Scapegoat by Adam Howe
My rating: 4 of 5 stars
Mike Rawson leaves his wife and baby behind for a weekend to go on a road trip to Wrestlemania III with Lonnie, Pork Chop, and Cyndi-from-the-bar. When they take a wrong turn and find a teenage girl with symbols carved into her body, what brand of hell have they gotten into?
Wrestling fiction is hard to come by and Adam Howe and James Newman have written some of the best. When Adam came knocking with Scapegoat, a book written by both of them, I couldn't turn him away.
While wrestling didn't turn out to be a big part of this, Scapegoat was still a fun read, a B-horror book about rock and roll and the end of the world. It's also hilarious.

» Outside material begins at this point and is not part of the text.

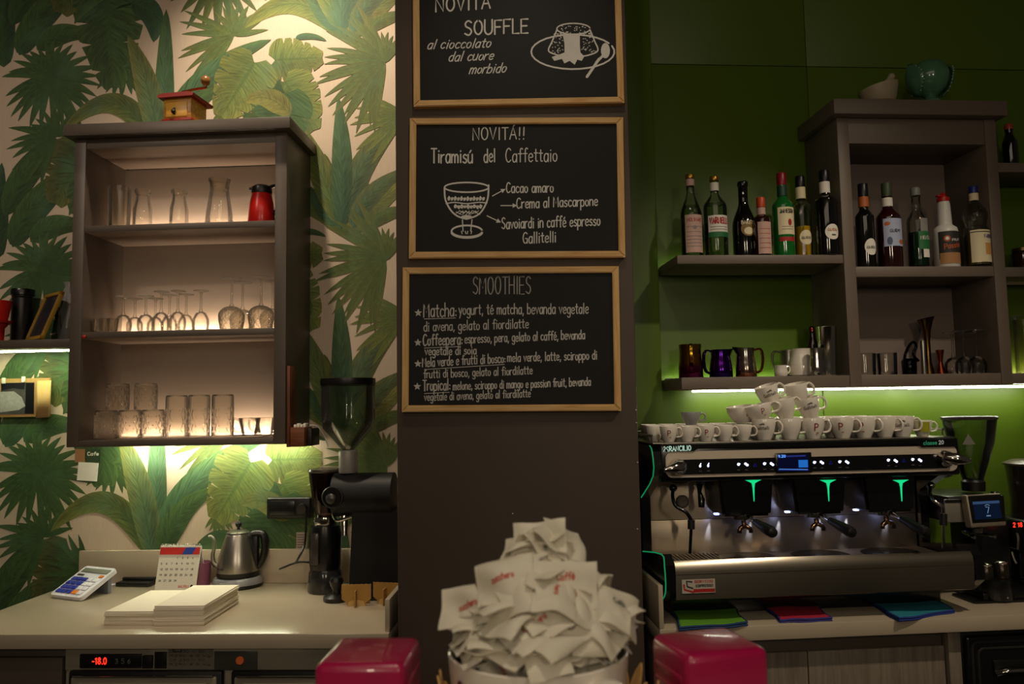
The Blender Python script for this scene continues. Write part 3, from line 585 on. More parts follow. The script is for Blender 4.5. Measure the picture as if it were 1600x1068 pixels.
# third shelf
z3 = SH[2]+.0055
def inv_tumbler(r, h): return [(r*.97, 0), (r, .004)]+[(r, .004+(h-.012)*k/34) for k in range(1, 34)]+[(r*.99, h-.008), (r*.95, h-.001), (r*.9, h), (r*.82, h-.006), (0, h-.007)]
tn = ['front left of the bottom lit shelf', 'second in the front row of the bottom lit shelf', 'third in the front row, next to the tall tumblers']
H = .098
for i, px in enumerate((166, 203, 239)):
    gl_thing('tumbler', 'short cut glass tumbler upside down, '+tn[i], 'glass', px, 660, .17, z3, inv_tumbler(.0385, H), GC, 84, 'short cut tumblers on the bottom shelf', part='body', rfun=cut(12, 75, .012, .08), smooth=0)
for i, px in enumerate((184, 228)):
    gl_thing('tumbler', 'short cut glass tumbler stacked on the others, '+('left one of the upper pair' if i == 0 else 'right one of the upper pair'), 'glass', px, 618, .16, z3+H+.0006, inv_tumbler(.0385, .094), GC, 84, 'short cut tumblers on the bottom shelf', part='body', rfun=cut(12, 75, .012, .08), smooth=0)
for i, px in enumerate((276, 311, 348)):
    gl_thing('tall_tumbler', 'tall cut glass tumbler upside down, '+['beside the short tumblers', 'middle one of three', 'beside the glass cups'][i], 'glass', px, 650, .17, z3, inv_tumbler(.0375, .147), GC, 84, 'tall cut tumblers on the bottom shelf', part='body', rfun=cut(10, 60, .014, .10, .05), smooth=0)
for i, (px, zz, d) in enumerate(((390, z3, .17), (415, z3, .09))):
    t = gl_thing('glass_cup', 'low clear glass cup with loop handle, '+('in front, beside the tall tumblers' if i == 0 else 'behind, in the right corner of the bottom shelf'), 'cup', px, 665, d, zz, open_glass(.026, .038, .062), G1, 24, 'clear glass cups', part='body')
    bm = NB(); sg = -1 if i == 0 else -1; tube(bm, smooth_pts([(sg*.034, 0, .052), (sg*.055, 0, .06), (sg*.062, 0, .038), (sg*.05, 0, .014), (sg*.030, 0, .014)]), .0035, 8); obj('handle', bm, GC, t)

# hand coffee mill on the cabinet
zt2 = zt+.0435
u = L.u(290, 160, .24); t = thing('coffee_mill', 'small wooden hand coffee mill with red top on the glass cabinet', 'coffee mill', L, u, .24, zt2, rz=rd(-6))
MILLW = wood('honey_wood', '#a8701f', '#d39a3c', 'X', 8, .4); DRK = wood('dark_wood', '#4a2716', '#6d3b20', 'Z', 8, .5)
bm = NB(); box(bm, -.058, .058, -.055, .055, 0, .012, .003); obj('base', bm, mat('mill_red', '#8f2015', .4), t)
bm = NB(); box(bm, -.052, .052, -.05, .05, .0122, .085, .002); obj('box', bm, MILLW, t)
bm = NB(); box(bm, -.042, .038, -.0525, -.0495, .018, .07, .001); dr = obj('drawer', bm, mat('drawer_front', '#e0a63f', .4, var=.15), t)
bm = NB(); ball(bm, (-.010, -.058, .035), .008); box(bm, -.014, -.006, -.0545, -.0522, .026, .05); obj('knob', bm, BLK, dr)
bm = NB(); prism(bm, [(-.066, .0852), (.066, .0852), (.07, .094), (.05, .1), (-.05, .1), (-.07, .094)], -.066, .066); obj('top', bm, mat('mill_red', '#8f2015', .4), t)
BRASS = mat('brass', '#a87c3c', .3, 1)
bm = NB(); lathe(bm, [(.034, .1002), (.032, .108), (.02, .114), (.009, .118), (.006, .13), (0, .131)]); obj('hopper_dome', bm, STEEL, t)
bm = NB(); tube(bm, [(-.012, 0, .128), (.045, -.01, .130), (.085, -.015, .130)], .004, 8, flat=1.6); ck = obj('crank', bm, BRASS, t)
bm = NB(); lathe(bm, [(0, 0), (.006, 0), (.007, .008), (.014, .014), (.0165, .026), (.013, .037), (.006, .042), (0, .043)], 20, M=Matrix.Translation((.085, -.015, .131))); obj('crank_knob', bm, wood('turned_wood', '#7a4a1c', '#a56a2b', 'Z', 10, .35), ck)

# wooden wall holder on the side of the cabinet (hangs on its right flank)
u0_ = c1+.001; za = L.z(455, 697, .2); zc = L.z(455, 572, .24)
t = thing('wooden_holder', 'brown wooden wall holder with a small box, fixed to the cabinet flank', 'holder', L, u0_, .2, za, framed=True)
bm = NB(); FB(bm, u0_, u0_+.012, .20, .262, za, zc, .002); obj('back_board', bm, DRK, t)
bm = NB(); FB(bm, u0_+.0125, L.u(479, 690, .235), .17, .26, za+.001, za+.067, .002); obj('box', bm, wood('mid_wood', '#5d3018', '#7d4524', 'X', 8, .5), t)
bm = NB(); FB(bm, L.u(479.6, 690, .235), L.u(490, 690, .21), .14, .235, za+.002, za+.062, .002); obj('side_box', bm, mat('box_black', '#1a0d08', .5), t)
bm = NB()
for i in range(4): x = u0_+.02+.011*i; box(bm, x, x+.008, -.245, -.225+.004*i, za+.062, za+.076+.004*(i % 2), .001)
obj('paper_slips', bm, PAPERW, t)
bm = NB(); q = [L.uz(484, 664, .2), L.uz(496, 666, .17), L.uz(506, 680, .15), L.uz(513, 697, .14)]
tube(bm, smooth_pts([(a, -d, z) for (a, z), d in zip(q, (.2, .17, .15, .14))]), .002, 6); obj('white_cable', bm, PAPERW, t)

# ================================================================ left worktop and what stands under it
wl0 = L.u(125, 906, 0)-.03; wl1 = (PX0+1.0)-.002
t = tag(thing('worktop', 'pale stone worktop under the leaf wallpaper', 'worktop', L, (wl0+wl1)/2, 0, HC-.04, framed=True))
WF = L.ud(300, 990, HC)[1]
bm = NB(); FB(bm, wl0, wl1, .0035, WF, HC-.042, HC, .003); obj('slab', bm, CREAM, t)
bm = NB(); FB(bm, L.u(123, 880, .02), wl1, .0035, .02, HC+.0003, HC+.122, .002); obj('upstand', bm, CREAM, t)
bm = NB(); FB(bm, wl1-.014, wl1, .0205, WF-.015, HC+.0003, HC+.09, .002); obj('end_upstand', bm, CREAM, t)
FRM = mat('fridge_steel', '#a39a88', .45, .15, var=.06, sc=60, stretch=(1, 40, 40)); GASK = mat('gasket', '#12110f', .5)
ua, ub = L.u(97, 1040, 0.6250), wl1
t = thing('base_cabinet', 'plain taupe base cabinet below the left end of the worktop', 'cabinet', L, wl0, 0, 0, framed=True)
bm = NB(); FB(bm, wl0+.02, ua-.004, .02, 0.5850, .08, HC-.044, .002); obj('carcass', bm, TAUPE, t)
bm = NB(); FB(bm, wl0+.03, ua-.012, 0.5860, 0.6050, .1, HC-.083, .002); obj('door', bm, TAUPE, t)
bm = NB(); FB(bm, wl0+.05, ua-.02, .03, .48, .001, .0795); obj('plinth', bm, BLK, t)
t = thing('refrigerated_counter', 'steel refrigerated counter with red digital display below the worktop', 'fridge', L, ua, 0, 0, framed=True)
bm = NB(); FB(bm, ua, ub, .02, 0.6050, .06, HC-.044, .002); obj('body', bm, FRM, t)
bm = NB(); FB(bm, ua+.004, ub, 0.6055, 0.6170, L.z(300, 1046, 0.6150), HC-.046, .002); pnl = obj('control_panel', bm, FRM, t)
def onp(px0, py0, px1, py1, d):
    a, b = L.uz(px0, py1, d); c, e = L.uz(px1, py0, d); return a, c, b, e
bm = NB(); a, c, b, e = onp(125, 1021, 221, 1043, 0.6210); FB(bm, a, c, 0.6172, 0.6250, b, e, .002); dsp = obj('display', bm, BLK, pnl)
bm = NB(); a, c, b, e = onp(144, 1027, 167, 1037, 0.6260); text(bm, '-18.0', a, c, b, b, e-b, .0035, flat_fn(-0.6256)); obj('digits', bm, emi('red_digits', '#ff2a18', 2.2), dsp)
bm = NB(); a, c, b, e = onp(180, 1029, 204, 1036, 0.6260); text(bm, '3 5 6', a, c, b, b, e-b, .002, flat_fn(-0.6256)); obj('symbols', bm, mat('grey_print', '#777777', .6), dsp)
bm = NB(); a, c, b, e = onp(223, 1023, 239, 1043, 0.6210); FB(bm, a, c, 0.6172, 0.6270, b, e, .002); a, c, b, e = onp(241, 1018, 260, 1044, 0.6210); FB(bm, a, c, 0.6172, 0.6210, b, e, .001); obj('switch_cover', bm, GASK, pnl)
bm = NB(); a, c, b, e = onp(261, 1006, 333, 1046, 0.6210); FB(bm, a, c, 0.6172, 0.6182, b, e); st = obj('rating_plate', bm, mat('plate_silver', '#9a9385', .4, .5), pnl)
bm = NB(); x, y, z_, w_ = a+.01, c-.01, b, e
for i in range(4): text(bm, 'CE 230 V 50 ' if i % 2 else 'R290 6.5 kg', a+.006, c-.008-.01*(i % 2), b+.012+.012*i, b+.012+.012*i, .006, .0011, flat_fn(-0.6186))
a, c, b, e = onp(270, 1006, 283, 1018, 0.6210); strip(bm, [(a, b), (a, e), (c, e), (c, b), (a, b)], .003, flat_fn(-0.6186)); obj('lettering', bm, mat('dark_print', '#3a372f', .6), st)
bm = NB(); a, c, b, e = onp(334, 1017, 402, 1047, 0.6210); FB(bm, a, c, 0.6172, 0.6210, b, e, .002); sw = obj('switch_plate', bm, mat('plate_grey', '#4d4a45', .4), pnl)
bm = NB(); a, b = L.uz(375, 1031, 0.6220); cyl(bm, (a, -0.6210, b), (a, -0.6260, b), .011); obj('switch', bm, mat('orange_switch', '#c2562a', .4, emit=.15), sw)
def fdrawer(p0, p1):
    a = L.u(p0, 1050, 0.6300); c = L.u(p1, 1050, 0.6300); zt_ = L.z(p0, 1048, 0.6300); zb_ = .12
    bm = NB(); FB(bm, a, c, 0.6055, 0.6300, zb_, zt_, .008); d = obj('drawer', bm, GASK, t)
    bm = NB(); FB(bm, a+.014, c-.014, 0.6302, 0.6380, zb_+.02, zt_-.014, .006, 0, 3); FB(bm, a+.04, c-.04, 0.6380, 0.6430, zb_+.04, zt_-.03, .002); obj('drawer_front', bm, FRM, d)
    bm = NB(); FB(bm, a+.022, c-.022, 0.6302, 0.6470, zt_-.0135, zt_-.009, .002); obj('handle', bm, CHROME, d)
fdrawer(106, 347); fdrawer(360, 640)

# ================================================================ on the left worktop
def gd(px, py, z=HC): return L.ud(px, py, z)
z0 = HC+.0004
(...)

Mike is the straight man of the tale, the member of the band that grew up and got a job. Lonnie and Pork Chop, still living in the days of Wrathbone, the band they thought would make them famous, have not grown up in the least. Cyndi-from-the-bar is a whole other animal. When they find a would-be teenage sacrifice, they find themselves hunted by a fundamentalist Christian sect. Hilarity and gore ensue.
Scapegoat was a lot of fun and avoided a lot of the cliches this type of book normally encompasses. Mike's not a hero or a bad ass. Neither are Pork Chop or Lonnie, though they all have their good points. It feels like a lost '80s satanic panic tale Joe Lansdale might have written.
Scapegoat is a funny, gore-strewn good time. Four out of five stars.